■ PROBLEM STATEMENT ■
Repeat the material exactly from its first line to the line that includes "mb.beam((x, .3, EH". Skip pictures.

■ DATA LINES ■
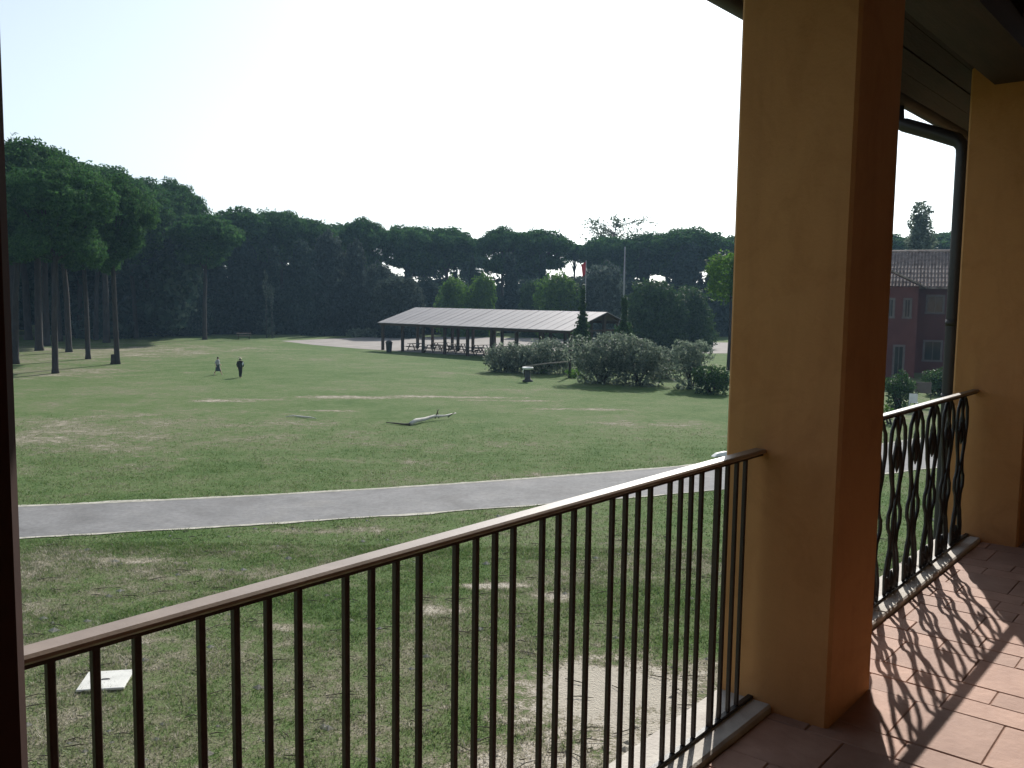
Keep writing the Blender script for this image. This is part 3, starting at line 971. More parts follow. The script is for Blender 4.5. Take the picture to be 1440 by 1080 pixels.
for y0, y1, e0 in ((0.02, DD, EH), (YR - .02, DD + .003, ZR)):  # dark boards added below the sheets to give the roof underside its shade
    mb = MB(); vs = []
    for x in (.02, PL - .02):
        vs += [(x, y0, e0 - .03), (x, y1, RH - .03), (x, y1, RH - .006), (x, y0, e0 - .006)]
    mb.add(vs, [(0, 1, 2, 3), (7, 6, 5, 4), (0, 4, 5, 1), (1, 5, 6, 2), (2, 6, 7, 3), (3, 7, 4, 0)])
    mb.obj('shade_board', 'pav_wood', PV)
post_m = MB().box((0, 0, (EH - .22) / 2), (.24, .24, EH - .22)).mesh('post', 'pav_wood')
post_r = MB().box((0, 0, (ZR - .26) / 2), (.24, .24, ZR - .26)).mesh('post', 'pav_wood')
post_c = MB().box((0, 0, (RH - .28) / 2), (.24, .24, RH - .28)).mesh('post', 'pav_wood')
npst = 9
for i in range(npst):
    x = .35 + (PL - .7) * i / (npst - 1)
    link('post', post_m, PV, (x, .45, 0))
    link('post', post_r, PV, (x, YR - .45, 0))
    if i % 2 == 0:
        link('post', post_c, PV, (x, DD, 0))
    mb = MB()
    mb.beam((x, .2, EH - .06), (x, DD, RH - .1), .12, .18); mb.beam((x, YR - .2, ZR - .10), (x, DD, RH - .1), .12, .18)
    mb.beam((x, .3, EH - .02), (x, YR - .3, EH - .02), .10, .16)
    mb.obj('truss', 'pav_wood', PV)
# picnic tables under the roof
def picnic_mesh():
    parts = {}
    for j in range(5):
        pass
    return parts
def picnic(label, loc, rz, group=None, mat='pav_wood'):
    t = thing('picnic_table', label, 'picnic table', loc, rz, group)
    for j in range(4):
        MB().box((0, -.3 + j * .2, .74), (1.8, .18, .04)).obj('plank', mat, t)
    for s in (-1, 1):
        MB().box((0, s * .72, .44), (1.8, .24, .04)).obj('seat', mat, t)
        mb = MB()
        mb.beam((s * .65, -.62, 0), (s * .65, -.2, .72), .06, .08); mb.beam((s * .65, .62, 0), (s * .65, .2, .72), .06, .08); mb.beam((s * .65, -.8, .40), (s * .65, .8, .40), .05, .08)
        mb.obj('leg_frame', mat, t)
    return t
pv_tab = picnic('dark wooden picnic table standing in the shade under the pavilion roof', (0, 0, 0), 0, 'picnic tables under the pavilion')
cnt = 0
for i in range(7):
    for y in (2.6, 6.2):
        q = pvA + Vector((math.cos(prz), math.sin(prz), 0)) * (3.2 + i * 3.0) + Vector((-math.sin(prz), math.cos(prz), 0)) * (y - .3 * (i % 2))
        t = pv_tab if cnt == 0 else copy_tree(pv_tab)
        t.location = q; t.rotation_euler = (0, 0, prz + math.pi / 2 + random.uniform(-.08, .08))
        cnt += 1
t = copy_tree(pv_tab); t.location = gp(343, 477); t.rotation_euler = (0, 0, .3); t['label'] = 'lone dark picnic table on the far grass by the forest edge'
if 'group' in t: del t['group']

# ------------------------------------------------------------------ small things on the lawn
def litter_bin(label, loc, h=1.0, mat='dark_bin', tilt=0.0):
    t = thing('litter_bin', label, 'bin', loc)
    MB().lathe([(.24, .05), (.27, .1), (.33, h * .72), (.34, h * .74)], 16).obj('bin_body', mat, t)
    MB().lathe([(.36, h * .75), (.37, h * .80), (.24, h * .93), (.05, h)], 16).obj('lid', mat, t)
    mb = MB()
    for a in (0.5, 2.6, 4.7):
        mb.beam((.22 * math.cos(a), .22 * math.sin(a), 0), (.22 * math.cos(a), .22 * math.sin(a), .12), .05, .05)
    mb.obj('foot', mat, t)
    return t
t = litter_bin('tall dark bin standing at the left front corner of the pavilion', gp(547, 495.5), 1.25)

t = thing('drinking_fountain', 'dark stone fountain pedestal with white basin top in front of the bushes', 'fountain', gp(742, 536.5))
MB().lathe([(.36, 0), (.36, .08), (.2, .16), (.17, .75), (.2, .82)], 12).obj('pedestal', 'dark_bin', t)
MB().lathe([(.2, .82), (.36, .86), (.38, .98), (.33, .98), (.28, .90), (.03, .89)], 16).obj('basin', 'white_paint', t)
MB().tube([(-.3, 0, .86), (-.33, 0, .62), (-.31, 0, .55)], .03, 6).obj('spout_pipe', 'white_paint', t)

t = thing('barrier_rail', 'dark post with long sloping pole beside the grey bushes', 'barrier', gp(801, 531))
pb = gp(801, 531); pe = gp(738, 531)
MB().lathe([(.13, 0), (.10, .1), (.09, 2.75), (.05, 2.8)], 10).obj('post', 'bark', t)
e = pe - pb
MB().tube([(0, 0, 1.15), (e.x * .5, e.y * .5 + .2, 1.0), (e.x * 1.0, e.y + .3, .78)], .045, 8).obj('pole', 'pale_bark', t)
MB().beam((e.x, e.y + .3, 0), (e.x, e.y + .3, .8), .06, .06).obj('support', 'bark', t)

# hatch cover
q = [gp(113, 960), gp(133, 971.5), gp(184, 962), gp(165, 946)]
c0 = sum(q, Vector()) / 4
t = thing('hatch_cover', 'white square concrete hatch cover lying in the near grass', 'hatch cover', c0, 0.18)
MB().box((0, 0, .03), (.64, .64, .035)).obj('cover', 'concrete', t, .008)
MB().tube([(-.06, 0, .047), (-.04, 0, .056), (.04, 0, .056), (.06, 0, .047)], .007, 6).obj('handle', 'iron', t)

# fallen branch
t = thing('fallen_branch', 'bleached fallen branch with dark thin end lying on the mid lawn', 'branch', gp(577, 599))
b0 = gp(577, 599); pts = [gp(577, 598.5), gp(585, 596.5), gp(597, 593.5), gp(610, 591.5), (gp(625, 590)), gp(641, 588)]
pts = [p_ - b0 for p_ in pts]
for i, p_ in enumerate(pts): p_.z = .09 + .05 * (i % 2) + .02 * i
MB().tube(pts, [.08, .10, .085, .07, .05, .025], 8).obj('bough', 'dead_wood', t)
pts = [gp(543, 596) - b0, gp(555, 597) - b0, gp(568, 598.5) - b0, gp(577, 598.6) - b0]
for p_ in pts: p_.z = .06
MB().tube(pts, [.02, .035, .045, .06], 7).obj('dark_end', 'dark_twig', t)
mb = MB()
for (u, v, w, h) in ((612, 591.5, 618, .55), (617, 591, 614, .5), (600, 593, 606, .3), (630, 589.5, 640, .3)):
    a_ = gp(u, v) - b0; b_ = gp(w, v - 1) - b0
    mb.tube([a_ + Vector((0, 0, .1)), (a_ + b_) / 2 + Vector((0, 0, h * .7)), b_ + Vector((0, 0, h))], [.03, .02, .008], 5)
mb.obj('twig', 'dark_twig', t)
t = thing('dead_stick', 'small pale curved stick on the lawn left of the larger branch', 'stick', gp(425, 589))
b0 = gp(425, 589); pts = [gp(402, 587.5) - b0, gp(412, 586.5) - b0, gp(425, 587.5) - b0, gp(436, 589) - b0, gp(445, 590) - b0]
for i, p_ in enumerate(pts): p_.z = .05 + .02 * (i % 2)
MB().tube(pts, [.012, .03, .04, .035, .01], 6).obj('bough', 'dead_wood', t)
t = thing('marker_stone', 'small white stone block beside the road right at the pillar edge', 'stone', gp(1012, 641.5), .5)
MB().add([(-.35, -.12, 0), (.35, -.12, 0), (.35, .12, 0), (-.35, .12, 0), (-.16, -.1, .13), (.32, -.1, .17), (.3, .1, .16), (-.14, .1, .12)], [(0, 3, 2, 1), (4, 5, 6, 7), (0, 1, 5, 4), (1, 2, 6, 5), (2, 3, 7, 6), (3, 0, 4, 7)]).obj('block', 'white_paint', t, .02)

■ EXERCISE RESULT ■
Keep writing the Blender script for this image. This is part 3, starting at line 971. More parts follow. The script is for Blender 4.5. Take the picture to be 1440 by 1080 pixels.
for y0, y1, e0 in ((0.02, DD, EH), (YR - .02, DD + .003, ZR)):  # dark boards added below the sheets to give the roof underside its shade
    mb = MB(); vs = []
    for x in (.02, PL - .02):
        vs += [(x, y0, e0 - .03), (x, y1, RH - .03), (x, y1, RH - .006), (x, y0, e0 - .006)]
    mb.add(vs, [(0, 1, 2, 3), (7, 6, 5, 4), (0, 4, 5, 1), (1, 5, 6, 2), (2, 6, 7, 3), (3, 7, 4, 0)])
    mb.obj('shade_board', 'pav_wood', PV)
post_m = MB().box((0, 0, (EH - .22) / 2), (.24, .24, EH - .22)).mesh('post', 'pav_wood')
post_r = MB().box((0, 0, (ZR - .26) / 2), (.24, .24, ZR - .26)).mesh('post', 'pav_wood')
post_c = MB().box((0, 0, (RH - .28) / 2), (.24, .24, RH - .28)).mesh('post', 'pav_wood')
npst = 9
for i in range(npst):
    x = .35 + (PL - .7) * i / (npst - 1)
    link('post', post_m, PV, (x, .45, 0))
    link('post', post_r, PV, (x, YR - .45, 0))
    if i % 2 == 0:
        link('post', post_c, PV, (x, DD, 0))
    mb = MB()
    mb.beam((x, .2, EH - .06), (x, DD, RH - .1), .12, .18); mb.beam((x, YR - .2, ZR - .10), (x, DD, RH - .1), .12, .18)
    mb.beam((x, .3, EH - .02), (x, YR - .3, EH - .02), .10, .16)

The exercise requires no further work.